L'autre personnage, tout comme l'acteur, n’a rien à voir avec elle. J’ai eu plus de peine à l’accepter, car il sembler trop forcer le comportement d’un adolescent sous des allures d'adulte affranchis, alors qu'il a en plus un visage de gamin. C'est très perturbant d'essayer de lui attribuer un âge. Son jeu d’acteur sonne souvent faux, mais ça rentre finalement quand même bien dans son rôle de joueur prétentieux. Difficile de s’identifier à lui, il est tout de suite agaçant. Mais il gagne un peu plus de sympathie par la suite, sans pour autant gagner en profondeur. Les deux entrainent alors une relation de dominant-dominé qui n’est pas sans rappeler MY SASSY GIRL.

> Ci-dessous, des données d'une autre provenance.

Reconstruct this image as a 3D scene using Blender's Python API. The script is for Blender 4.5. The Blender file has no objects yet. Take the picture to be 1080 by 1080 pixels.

La majorité du film consiste en un apprentissage progressif pour Ji-woong des bonnes recettes pour gagner rapidement suffisamment d’argent pour vivre indépendamment. Introduire les spectateurs à la surconsommation et l’écologie est toujours bienvenu, surtout quand c’est accompagné de vrais conseils, même s’ils restent basiques. Espérons que cela trouve un écho. Les deux personnages représentent deux positions extrêmes qui se modèrent peu à peu pour atteindre un sain équilibre, et il y a un vrai discours entre deux philosophies autour de l’argent qui ne se contente pas de dénoncer de fait la surconsommation.
Il faut toutefois noter qu’à défaut de connaitre tous les rouages du système banquier coréen, il y a certains éléments précis du scénario qui restent obscurs, comme la manipulation de l'argent d'un compte à l'autre permettant d'augmenter ses gains. L'intrigue reste très mince tout du long et terriblement prévisible. Mais même si voit venir à des kilomètres les étapes successives du scénario, cela est compensé par l’énorme plaisir passé à découvrir les différentes astuces plus ou moins légales pour se faire de la thune facile. C’est d’ailleurs la source principale des gags qui parsèment le film, car beaucoup tirent profit des mensonges promotionnels qu'utilisent les marchands et les restaurateurs. C'est parfois très spécifique au contexte de la vie économique coréenne, mais toujours très pertinent. J’ai par contre trouvé qu’il y avait parfois du remplissage flagrant, avec des scènes entières qui font figure de sketchs indépendants du reste du film. Ça n'a plus rien à voir avec le sujet et on a tout de suite l'impression que le réalisateur a cherché à remplir un cahier des charges. Je pense tout particulièrement à toute une scène de qui-proquo suscité par un échange d’appartements qui n’apporte absolument rien au récit et aurait pu appartenir à n’importe quelle autre comédie.
Malgré ces quelques défauts, on se fait encore prendre à passer un bon moment. Zut alors! Les mésaventures pitoyables de ces deux exclus de la société les rendent finalement attachants. La fin tant espérée est amenée en apportant une conclusion intelligente et jolie à cette éternelle question de l'utilisation de l'argent. Des comédies romantiques coréennes de ce calibre, j'aimerais en voir plus souvent.